Monday, March 05, 2007

Iraq government condemns a raid which discovers tortured prisoners.


Having been completely put in my place by global policy mandarin, Laura Bush, I was about to skip over this report because it's simply that one bombing per day that shouldn't be discouraging me.
A suicide car bomber shattered a relative lull in Baghdad's violence Monday, killing at least 28 people in a blast that touched off raging fires and a blizzard of bloodstained paper from a popular book market.
But, I read it anyway because I don't have any need to go shopping. Then I found something really interesting in the same story.
Meanwhile, a British-Iraqi raid on a police intelligence headquarters in southern Iraq on Sunday found 30 prisoners with signs of torture and an alleged death squad leader was captured.
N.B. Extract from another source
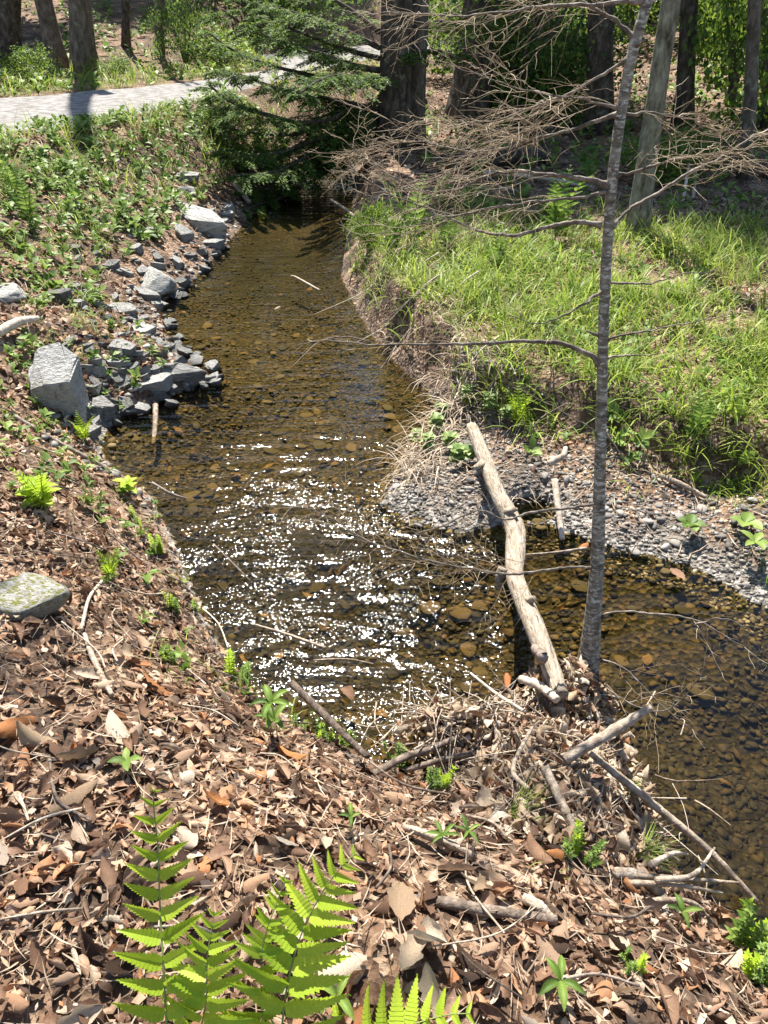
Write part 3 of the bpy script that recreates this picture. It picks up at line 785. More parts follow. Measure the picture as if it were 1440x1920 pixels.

The raid took place at the National Iraqi Intelligence Agency building in Basra, Iraq's second-largest city 340 miles southeast of Baghdad. Inside, troops discovered the prisoners, including one woman and two children, with signs of torture and abuse, the British military said in a statement. It did not elaborate.

The Iraqi government criticized the raid and on Monday launched an investigation.

"We have a committee that ... has started work to uncover the circumstances of the incident," said Ali al-Dabbagh, a government spokesman.

Al-Maliki had ordered the inquiry a day earlier, and vowed to punish "those who carried out this illegal and irresponsible act," his office said in condemning the raid. Al-Maliki's statement did not mention the prisoners.

Condemning the raid? Criticizing the raid? Given what the raid uncovered one might think the Al-Maliki government would be thankful that the British carried out the raid.

Given the Iraqi government's response, well... I guess the Iraqi government, at the highest levels, is complicit.

I wonder how long it's going to take the Bush and Blair administrations to understand that all they did was replace one brutal regime with another? Iraq is a nation, although severely fractured, that will be governed by a Shi'ite majority, and if the minority groups don't accept it, the state machine will cleanse the country of them.

The question of an exit strategy should be no problem at this point. Without overwhelming concentrations of troops, without eliminating the government which the Bush administration blindly installed without a second thought, without a long period of dominant occupation, nothing can fix what Bush created.

The neo-con dream has fallen flat because, with the attention span of a group of two year-olds, they expected instant gratification for their half-spent effort.

It's time they just packed up and left. The damage is well and truly done.